If you live near the Triangle and watch commercial television (or subscribe to the News & Observer), you’ve probably noticed the rather comical “drunk town” commercials and print ads orchestrated by Democratic political pollster Dean Debnam (co-founder of Public Policy Polling) attacking candidates for City Council who want downtown Raleigh to be a vibrant, energetic, entrepreneurial kind of place.

The latest development: Debnam’s planning cohort is trying to silence supporters of downtown vibrancy by complaining to the State Board of Elections about the tactics of the political backers of pro-growth candidates. In other words, one group of politically savvy campaign operatives is trying to use the force of law to shut up their political opponents.

Here’s one of the ads that incenses Debnam’s crew.

The Fun Stoppers (including big-time Democratic lawyer Michael Wiesel), were turning cartwheels when Raleigh officials were cutting deals with developers to land corporate presences like Citrix and Red Hat, and approve lots of hip, modern housing for the young tech workers who would be employed by those growing firms.

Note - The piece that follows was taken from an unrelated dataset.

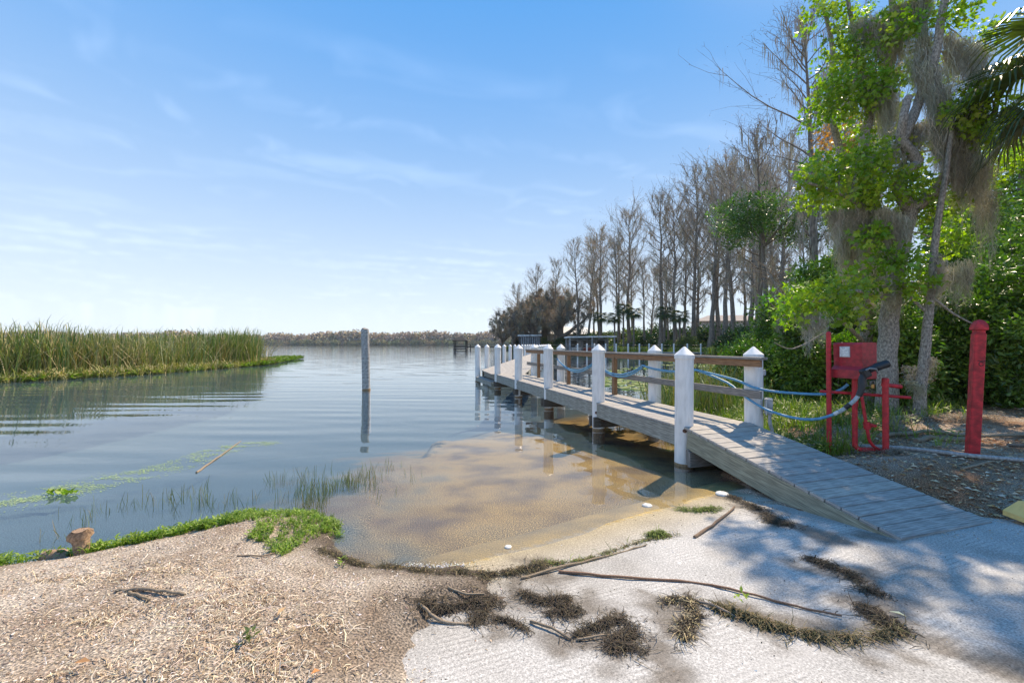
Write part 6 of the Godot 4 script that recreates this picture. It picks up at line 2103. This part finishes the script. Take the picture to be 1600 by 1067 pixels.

But these companies are here, and the youthful workers live downtown, and they act like, well, young adults. They like to dine and party and drink and behave like 20-somethings, and WE CAN’T HAVE THAT (see: curfews on outdoor dining, reported by CJ’s Kari Travis).

Hence, the rather sophomoric, heavy-handed campaign to elect city council members who will shut down the sort of environment the central planners were encouraging a few years ago.